§ **THE PROBLEM**
Restate the listing that follows word for word, without its pictures.

§ **PROVIDED MATERIAL**
⟨

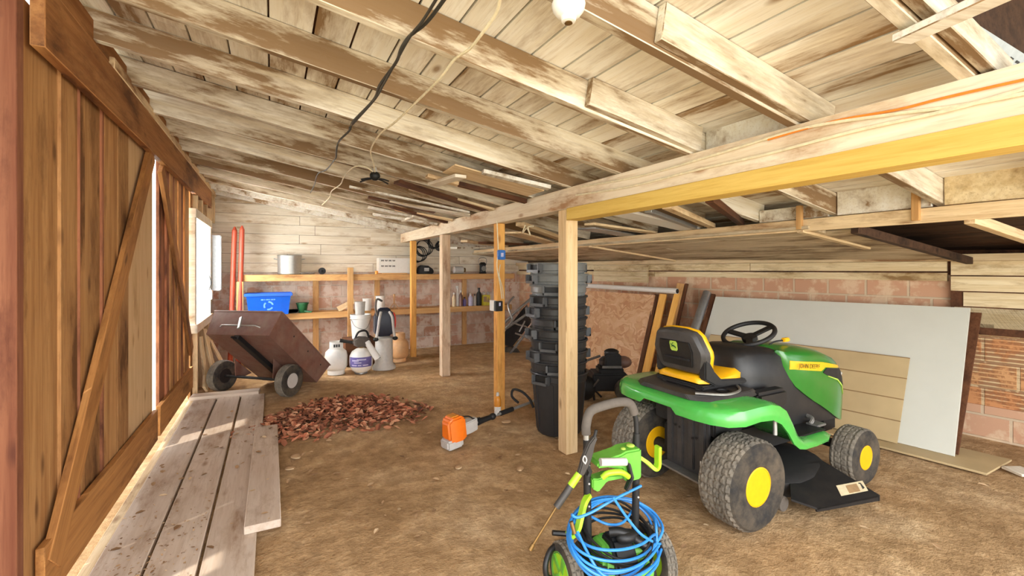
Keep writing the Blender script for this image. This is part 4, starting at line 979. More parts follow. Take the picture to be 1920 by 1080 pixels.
for c, nm in ((wr1, 1), (wl1, -1)):
    t = wheel(T, 0,0,0, .185, .11, .085, 1, M_['lgrey'] if nm > 0 else M_['blk2'], 26, 4, .004)
    mw = Matrix.Translation(c) @ frame((0,0,0), axd.cross(Vector((0,0,1)))); 
    # local y must be the outward axle direction
    yv = axd*nm; zv = Vector((0,0,1)); xv = yv.cross(zv); mm = Matrix((xv, yv, zv)).transposed().to_4x4(); mm.translation = c
    t.matrix_local = cm.inverted() @ mm
# ================================================================ PANELS AND BOARDS AGAINST THE RIGHT WALL
def sheet(name, bl, br, tr, tl, t, mat, label, cat, group=None):
    """a sheet with its four front corners given; thickness goes away from the camera side"""
    bl, br, tr, tl = map(Vector, (bl, br, tr, tl)); n = (br-bl).cross(tl-bl).normalized()
    if n.x < 0: n = -n
    o = MB().prism([bl, br, tr, tl], n*t).build(name, mat, None, .0015, seg=1); return tag(o, label, cat, group)
Z0 = .022
sheet('plywood_sheet', (4.49,1.285,.02), (4.99,1.29,.02), (4.68,3.95,.02), (4.16,3.9,.02), -.015, M_['brownsid'], 'thin board lying flat on the floor under the leaning panels', 'board')
sheet('white_panel', (4.37,3.80,Z0+.003), (4.665,1.515,Z0+.003), (5.29,1.615,1.14), (4.98,3.90,1.125), .02, M_['whitep'], 'large white panel leaning against the right wall behind the mower', 'panel')
sheet('dark_panel', (4.44,3.78,Z0+.003), (4.735,1.515,Z0+.003), (5.36,1.565,1.10), (5.06,3.87,1.10), .02, W['dark'], 'dark brown board leaning just behind the large white panel', 'panel')
# tan siding sheet with grooves
bl, br, tr, tl = Vector((4.31,3.72,Z0+.003)), Vector((4.585,1.845,Z0+.003)), Vector((4.965,1.905,.69)), Vector((4.69,3.74,.685))
n_ = (br-bl).cross(tl-bl).normalized(); n_ = n_ if n_.x < 0 else -n_
m = MB()
for i in range(4):
    a, b = i/4, (i+1)/4-.012
    m.prism([bl.lerp(tl,a), br.lerp(tr,a), br.lerp(tr,b), bl.lerp(tl,b)], n_*.008)
    b2 = b+.012
    m.mi = 1; m.prism([bl.lerp(tl,b), br.lerp(tr,b), br.lerp(tr,b2), bl.lerp(tl,b2)], n_*.004); m.mi = 0
tag(m.build('siding_panel', [M_['brownsid'], M_['brownedge']]), 'tan grooved siding panel leaning in front of the large white panel', 'panel')
# strand board and sticks
tr = PX(1228, 553, 4.72); tl = Vector((4.56, 6.0, tr.z+.01)); br = FL(1197, 716, .003); bl = Vector((4.08, 5.85, .003))
sheet('strand_board', bl, br, tr, tl, .015, M_['osb'], 'brown strand board sheet leaning behind the stack of bins', 'board')
def lean(name, uvb, ub_z, uvt, xt, w, t, mat, label, cat, up=(-1,-.5,.4)):
    p0 = FL(*uvb, ub_z); p1 = PX(*uvt, xt); return tag(board(name, p0, p1, w, t, mat, up=up), label, cat, 'boards leaning on the right wall')
lean('lumber_board', (1207,717), .03, (1244,552), 4.74, .095, .035, W['lumo'], 'fresh orange board leaning next to the strand board edge', 'board')
lean('lumber_board', (1228,721), .03, (1270,550), 4.78, .075, .035, W['lumo'], 'second fresh orange board, nearer the mower seat', 'board')
lean('lumber_board', (1195,716), .015, (1231,552), 4.76, .06, .02, W['dark'], 'dark red-brown strip between the strand board and orange boards', 'board')
lean('lumber_board', (1236,712), .02, (1277,532), 5.0, .1, .03, W['shelf'], 'taller brown board leaning behind the orange boards', 'board')
lean('lumber_board', (1246,712), .02, (1288,532), 5.02, .04, .03, W['dark'], 'dark narrow board leaning behind the orange boards', 'board')
lean('lumber_board', (1288,735), .02, (1338,552), 5.02, .05, .03, W['dark'], 'dark brown stick leaning beside the grey pipe', 'board')
p0, p1 = FL(1262,735,.05), PX(1326,549,5.0)
tag(MB().tube([p0, p1], .052, 24).build('metal_pipe', M_['steel']), 'grey metal pipe leaning on the wall behind the mower seat', 'pipe')
a, b = PX(1270,546,4.70), PX(1085,541,4.52); b.y = max(b.y, 6.0)
t = thing('plastic_pipe', 'white plastic pipe lying along the top of the strand board', 'pipe')
b = Vector((4.53,6.05,a.z+.02)); MB().tube([a, b], .036, 20).build('pipe', M_['white'], t); MB().tube([a+(a-b).normalized()*.003, a-(a-b).normalized()*.001], .031, 20).build('pipe_mouth', M_['blk2'], t)
tag(board('offcut', FL(1895,876,.012), FL(1935,892,.012), .14, .02, W['siding']), 'pale offcut lying on the dirt at the right wall', 'board')
# ================================================================ WALKWAY PLANKS
def walk(x0, x1, y0, y1, z0, z1, label, mat=None):
    return tag(board('walkway_plank', ((x0+x1)/2, y0, (z0+z1)/2), ((x0+x1)/2, y1, (z0+z1)/2), x1-x0, z1-z0, mat or W['walk'], bevel=.004), label, 'plank', 'walkway planks along the barn doors')
walk(-.765,-.553,1.4,6.05,-.004,.03,'worn walkway plank nearest the barn doors')
walk(-.537,-.322,1.3,6.06,-.004,.03,'worn walkway plank in the middle of the three long ones')
walk(-.305,-.075,1.2,6.02,-.004,.03,'worn walkway plank farthest from the barn doors, carrying the short plank')
walk(-.135,.045,2.85,4.62,.031,.075,'short thick plank lying raised on the edge of the walkway')
tag(board('walkway_plank', (-.8,6.16,.035), (-.13,6.1,.035), .17, .05, W['walk']), 'short board lying across the far end of the walkway', 'plank')
tag(board('walkway_plank', (-.05,2.95,.016), (-.05,4.5,.016), .1, .026, W['walk']), 'low support board under the raised short plank', 'plank')
# ================================================================ BACK WALL SHELVES
def shelf(name, x0, x1, z, y0, lab):
    t = thing('shelf', lab, 'shelf', ((x0+x1)/2, y0, z-.09)); h = (x1-x0)/2
    child_board(t, 'front_rail', ((x0+x1)/2-h, y0, z-.05), ((x0+x1)/2+h, y0, z-.05), .04, .1, W['shelf'])
    child_board(t, 'shelf_board', (x0, y0+.18, z-.012), (x1, y0+.18, z-.012), .32, .022, W['shelf'])
    return t
bpy.context.view_layer.update()
shelf('shelf', -.40, 4.25, 1.385, 7.985, 'long upper wooden shelf along the back wall')
shelf('shelf', -.35, 4.2, .775, 7.985, 'long lower wooden shelf along the back wall')
for i, (u, lab) in enumerate([(596,'behind the green planter'),(657,'just left of the white buckets'),(716,'behind the white buckets'),(885,'behind the bottles'),(450,'at the left end near the red poles')]):
    p = PY(u, 560, 7.94); 
    tag(board('shelf_upright', (p.x, 8.335 if i in (0,2,3) else 7.94, 0), (p.x, 8.335 if i in (0,2,3) else 7.94, 1.285 if i != 1 else 1.5), .09, .04, W['shelf'], up=(0,1,0)), 'upright timber of the shelves, ' + lab, 'shelf upright', 'shelf uprights')
ZU, ZL = 1.387, .777
def on(u, zs, y): p = PY(u, 500, y); return Vector((p.x, y, zs))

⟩

§ **ANSWER TO THIS EXERCISE**
Keep writing the Blender script for this image. This is part 4, starting at line 979. More parts follow. Take the picture to be 1920 by 1080 pixels.
for c, nm in ((wr1, 1), (wl1, -1)):
    t = wheel(T, 0,0,0, .185, .11, .085, 1, M_['lgrey'] if nm > 0 else M_['blk2'], 26, 4, .004)
    mw = Matrix.Translation(c) @ frame((0,0,0), axd.cross(Vector((0,0,1)))); 
    # local y must be the outward axle direction
    yv = axd*nm; zv = Vector((0,0,1)); xv = yv.cross(zv); mm = Matrix((xv, yv, zv)).transposed().to_4x4(); mm.translation = c
    t.matrix_local = cm.inverted() @ mm
# ================================================================ PANELS AND BOARDS AGAINST THE RIGHT WALL
def sheet(name, bl, br, tr, tl, t, mat, label, cat, group=None):
    """a sheet with its four front corners given; thickness goes away from the camera side"""
    bl, br, tr, tl = map(Vector, (bl, br, tr, tl)); n = (br-bl).cross(tl-bl).normalized()
    if n.x < 0: n = -n
    o = MB().prism([bl, br, tr, tl], n*t).build(name, mat, None, .0015, seg=1); return tag(o, label, cat, group)
Z0 = .022
sheet('plywood_sheet', (4.49,1.285,.02), (4.99,1.29,.02), (4.68,3.95,.02), (4.16,3.9,.02), -.015, M_['brownsid'], 'thin board lying flat on the floor under the leaning panels', 'board')
sheet('white_panel', (4.37,3.80,Z0+.003), (4.665,1.515,Z0+.003), (5.29,1.615,1.14), (4.98,3.90,1.125), .02, M_['whitep'], 'large white panel leaning against the right wall behind the mower', 'panel')
sheet('dark_panel', (4.44,3.78,Z0+.003), (4.735,1.515,Z0+.003), (5.36,1.565,1.10), (5.06,3.87,1.10), .02, W['dark'], 'dark brown board leaning just behind the large white panel', 'panel')
# tan siding sheet with grooves
bl, br, tr, tl = Vector((4.31,3.72,Z0+.003)), Vector((4.585,1.845,Z0+.003)), Vector((4.965,1.905,.69)), Vector((4.69,3.74,.685))
n_ = (br-bl).cross(tl-bl).normalized(); n_ = n_ if n_.x < 0 else -n_
m = MB()
for i in range(4):
    a, b = i/4, (i+1)/4-.012
    m.prism([bl.lerp(tl,a), br.lerp(tr,a), br.lerp(tr,b), bl.lerp(tl,b)], n_*.008)
    b2 = b+.012
    m.mi = 1; m.prism([bl.lerp(tl,b), br.lerp(tr,b), br.lerp(tr,b2), bl.lerp(tl,b2)], n_*.004); m.mi = 0
tag(m.build('siding_panel', [M_['brownsid'], M_['brownedge']]), 'tan grooved siding panel leaning in front of the large white panel', 'panel')
# strand board and sticks
tr = PX(1228, 553, 4.72); tl = Vector((4.56, 6.0, tr.z+.01)); br = FL(1197, 716, .003); bl = Vector((4.08, 5.85, .003))
sheet('strand_board', bl, br, tr, tl, .015, M_['osb'], 'brown strand board sheet leaning behind the stack of bins', 'board')
def lean(name, uvb, ub_z, uvt, xt, w, t, mat, label, cat, up=(-1,-.5,.4)):
    p0 = FL(*uvb, ub_z); p1 = PX(*uvt, xt); return tag(board(name, p0, p1, w, t, mat, up=up), label, cat, 'boards leaning on the right wall')
lean('lumber_board', (1207,717), .03, (1244,552), 4.74, .095, .035, W['lumo'], 'fresh orange board leaning next to the strand board edge', 'board')
lean('lumber_board', (1228,721), .03, (1270,550), 4.78, .075, .035, W['lumo'], 'second fresh orange board, nearer the mower seat', 'board')
lean('lumber_board', (1195,716), .015, (1231,552), 4.76, .06, .02, W['dark'], 'dark red-brown strip between the strand board and orange boards', 'board')
lean('lumber_board', (1236,712), .02, (1277,532), 5.0, .1, .03, W['shelf'], 'taller brown board leaning behind the orange boards', 'board')
lean('lumber_board', (1246,712), .02, (1288,532), 5.02, .04, .03, W['dark'], 'dark narrow board leaning behind the orange boards', 'board')
lean('lumber_board', (1288,735), .02, (1338,552), 5.02, .05, .03, W['dark'], 'dark brown stick leaning beside the grey pipe', 'board')
p0, p1 = FL(1262,735,.05), PX(1326,549,5.0)
tag(MB().tube([p0, p1], .052, 24).build('metal_pipe', M_['steel']), 'grey metal pipe leaning on the wall behind the mower seat', 'pipe')
a, b = PX(1270,546,4.70), PX(1085,541,4.52); b.y = max(b.y, 6.0)
t = thing('plastic_pipe', 'white plastic pipe lying along the top of the strand board', 'pipe')
b = Vector((4.53,6.05,a.z+.02)); MB().tube([a, b], .036, 20).build('pipe', M_['white'], t); MB().tube([a+(a-b).normalized()*.003, a-(a-b).normalized()*.001], .031, 20).build('pipe_mouth', M_['blk2'], t)
tag(board('offcut', FL(1895,876,.012), FL(1935,892,.012), .14, .02, W['siding']), 'pale offcut lying on the dirt at the right wall', 'board')
# ================================================================ WALKWAY PLANKS
def walk(x0, x1, y0, y1, z0, z1, label, mat=None):
    return tag(board('walkway_plank', ((x0+x1)/2, y0, (z0+z1)/2), ((x0+x1)/2, y1, (z0+z1)/2), x1-x0, z1-z0, mat or W['walk'], bevel=.004), label, 'plank', 'walkway planks along the barn doors')
walk(-.765,-.553,1.4,6.05,-.004,.03,'worn walkway plank nearest the barn doors')
walk(-.537,-.322,1.3,6.06,-.004,.03,'worn walkway plank in the middle of the three long ones')
walk(-.305,-.075,1.2,6.02,-.004,.03,'worn walkway plank farthest from the barn doors, carrying the short plank')
walk(-.135,.045,2.85,4.62,.031,.075,'short thick plank lying raised on the edge of the walkway')
tag(board('walkway_plank', (-.8,6.16,.035), (-.13,6.1,.035), .17, .05, W['walk']), 'short board lying across the far end of the walkway', 'plank')
tag(board('walkway_plank', (-.05,2.95,.016), (-.05,4.5,.016), .1, .026, W['walk']), 'low support board under the raised short plank', 'plank')
# ================================================================ BACK WALL SHELVES
def shelf(name, x0, x1, z, y0, lab):
    t = thing('shelf', lab, 'shelf', ((x0+x1)/2, y0, z-.09)); h = (x1-x0)/2
    child_board(t, 'front_rail', ((x0+x1)/2-h, y0, z-.05), ((x0+x1)/2+h, y0, z-.05), .04, .1, W['shelf'])
    child_board(t, 'shelf_board', (x0, y0+.18, z-.012), (x1, y0+.18, z-.012), .32, .022, W['shelf'])
    return t
bpy.context.view_layer.update()
shelf('shelf', -.40, 4.25, 1.385, 7.985, 'long upper wooden shelf along the back wall')
shelf('shelf', -.35, 4.2, .775, 7.985, 'long lower wooden shelf along the back wall')
for i, (u, lab) in enumerate([(596,'behind the green planter'),(657,'just left of the white buckets'),(716,'behind the white buckets'),(885,'behind the bottles'),(450,'at the left end near the red poles')]):
    p = PY(u, 560, 7.94); 
    tag(board('shelf_upright', (p.x, 8.335 if i in (0,2,3) else 7.94, 0), (p.x, 8.335 if i in (0,2,3) else 7.94, 1.285 if i != 1 else 1.5), .09, .04, W['shelf'], up=(0,1,0)), 'upright timber of the shelves, ' + lab, 'shelf upright', 'shelf uprights')
ZU, ZL = 1.387, .777
def on(u, zs, y): p = PY(u, 500, y); return Vector((p.x, y, zs))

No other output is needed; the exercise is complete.